Half the time you will mine your coin after 6 confirmations. The other half you will mine your coin after 7. Therefore, it will take 6.5 rounds on average to mine a block.

Now what if you double hashing power. Remember that this doubles your chance of mining a block at any given stage. Now.. you have a 0% chance of mining coins at less than 6 coin confirmations, a 100% chance of mining coins at 6 or more coin confirmations,

Therefore, it will take 6 rounds on average to mine a block.

Here you have doubled hashing power, but only increased average output per unit time by a small amount.

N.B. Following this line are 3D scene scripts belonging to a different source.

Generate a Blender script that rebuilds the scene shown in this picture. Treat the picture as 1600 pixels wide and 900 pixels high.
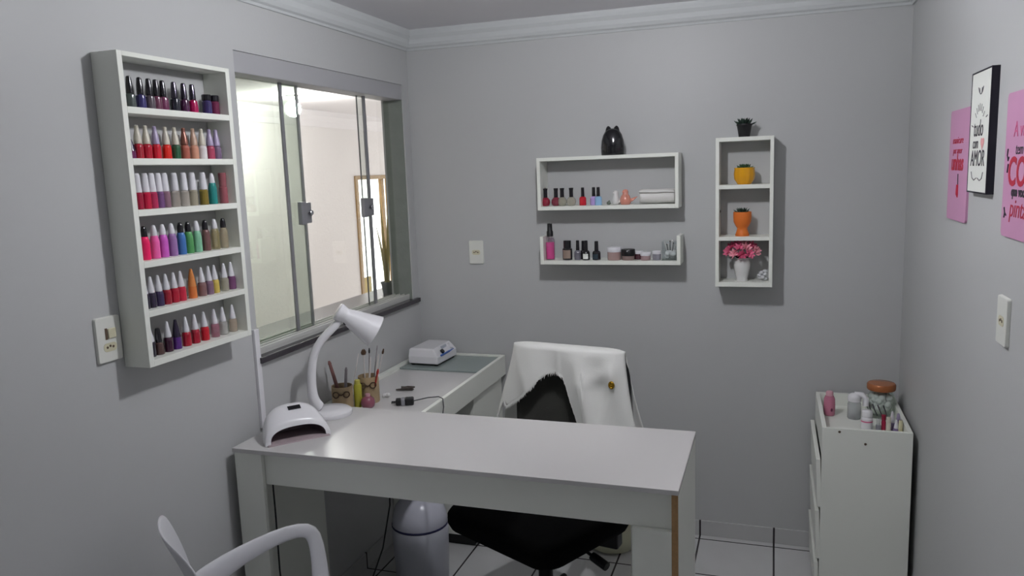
import bpy, bmesh, math, random
from mathutils import Vector, Matrix
from mathutils import noise as mnoise

sc = bpy.context.scene
for o in list(bpy.data.objects):
    bpy.data.objects.remove(o, do_unlink=True)
col = sc.collection
PI = math.pi
rnd = random.Random(7)

# ------------------------------------------------------------------ camera
W = 2.276            # room width; left wall x = 0, far wall y = 0, floor z = 0
FRONT = -4.25        # wall behind the camera
CEIL = 2.476
cam_d = bpy.data.cameras.new('camera')
cam = bpy.data.objects.new('camera', cam_d)
col.objects.link(cam)
cam_d.sensor_width = 36.0
cam_d.lens = 1208.0 / 1600.0 * 36.0
cam_d.clip_start = 0.05


def cam_axes(p, y, r):
    p, y, r = math.radians(p), math.radians(y), math.radians(r)
    f = Vector((-math.sin(y) * math.cos(p), math.cos(y) * math.cos(p), -math.sin(p)))
    rt = Vector((math.cos(y), math.sin(y), 0))
    u = rt.cross(f)
    return math.cos(r) * rt + math.sin(r) * u, -math.sin(r) * rt + math.cos(r) * u, f


_rt, _up, _fw = cam_axes(8.5273, 18.8274, -2.046)
cam.matrix_world = Matrix(((_rt.x, _up.x, -_fw.x, 1.7483), (_rt.y, _up.y, -_fw.y, -3.6223),
                           (_rt.z, _up.z, -_fw.z, 1.7705), (0, 0, 0, 1)))
sc.camera = cam

# ------------------------------------------------------------------ world, exposure, light levels
wd = bpy.data.worlds.new('sky')
sc.world = wd
wd.use_nodes = True
wd.node_tree.nodes['Background'].inputs['Color'].default_value = (1.0, 0.98, 0.98, 1)
wd.node_tree.nodes['Background'].inputs['Strength'].default_value = 4.2
sc.view_settings.view_transform = 'Standard'
sc.view_settings.look = 'None'
sc.view_settings.exposure = 0.0
sc.view_settings.gamma = 1.0
sc.view_settings.use_curve_mapping = False
BULB = 580.0         # ceiling bulb of the room
PASSAGE = 480.0     # bulb in the passage outside the window
FILL = 1.3            # added fill light behind the camera; no doorway there

fill_d = bpy.data.lights.new('front_fill', 'AREA')
fill_d.shape = 'RECTANGLE'
fill_d.size = 0.9
fill_d.size_y = 2.0
fill_d.energy = FILL
fill_d.color = (0.9, 0.95, 1.0)
fill = bpy.data.objects.new('front_fill', fill_d)
fill.location = (1.2, FRONT + 0.03, 1.1)
fill.rotation_euler = (PI / 2, 0, 0)
col.objects.link(fill)


# ------------------------------------------------------------------ materials
def lin(h):
    h = h.lstrip('#')
    out = []
    for i in (0, 2, 4):
        c = int(h[i:i + 2], 16) / 255
        out.append(c / 12.92 if c <= 0.04045 else ((c + 0.055) / 1.055) ** 2.4)
    return (*out, 1)


MATS = {}


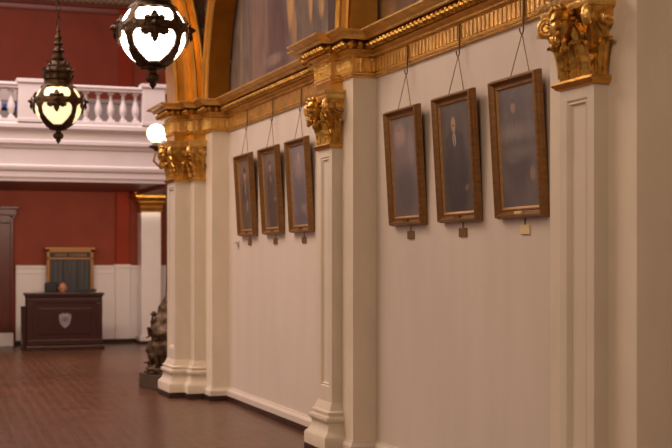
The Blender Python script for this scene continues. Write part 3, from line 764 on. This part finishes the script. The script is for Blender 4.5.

Infeasibility of Pure Proof of Stake Under this System

Note: in the limit when p -> 1 (that is p approaches pure proof of stake), you approach a situation where you have a 0% chance of mining coins at less than x coin confirmations, but a 100% chance at x+1 coin confirmations, where x depends soley on difficulty. Mining becomes completely deterministic and doubling hashing power has no effect on output at all. Essentially miners take turns to mine blocks. The frequency with which a miner's turn comes up is equal to his ownership share in the total volume of coins actively used for mining. This sounds really good, but a fatal problem arises if participation falls. A fall in participation would make it impossible for anyone to mine blocks. Particularly, worrisome is that if participation is at 100%, a loss of some coins would interrupt the blockchain forever with no possible remedy except location of the missing coins. Even without a loss of coins, simply transferring coins across wallets can disrupt turn-taking and freeze the blockchain forever. For these reasons, it is necessary for block mining to retain a random element and not follow a deterministic, pure proof of stake system, i.e. p can safely be 0.8 or 0.9 or even 0.99, but 0.9999999999999999 would make complete failure of the blockchain a certainty.

Meni's implementation

TBD

Key difference between the two proposals

In Cunicula's system, voting power is determined by combining (multiplicatively) your hashrate and stake. To be effective you need both to be high (which IMO is very problematic because small players cannot contribute effectively. It's not linear.) (Response: Though we are waiting on formal mathematical analysis, evidence to date suggests that this is not true. Simulations described in this thread [1] indicate that small players compete equally with large players and the multiplicative combinations of hashrate and stake exhibit constant returns. Evidence in the thread suggests that simulation results are accepted by both Cunicula and Meni.)

In Meni's, there's a skeleton based purely on hashrate, and superimposed on it are occasional checkpoints set by stakeholders. You can contribute PoW without having stake, and you can contribute PoS without having work, and in both cases your voting power and reward is linearly proportional to the resources you have.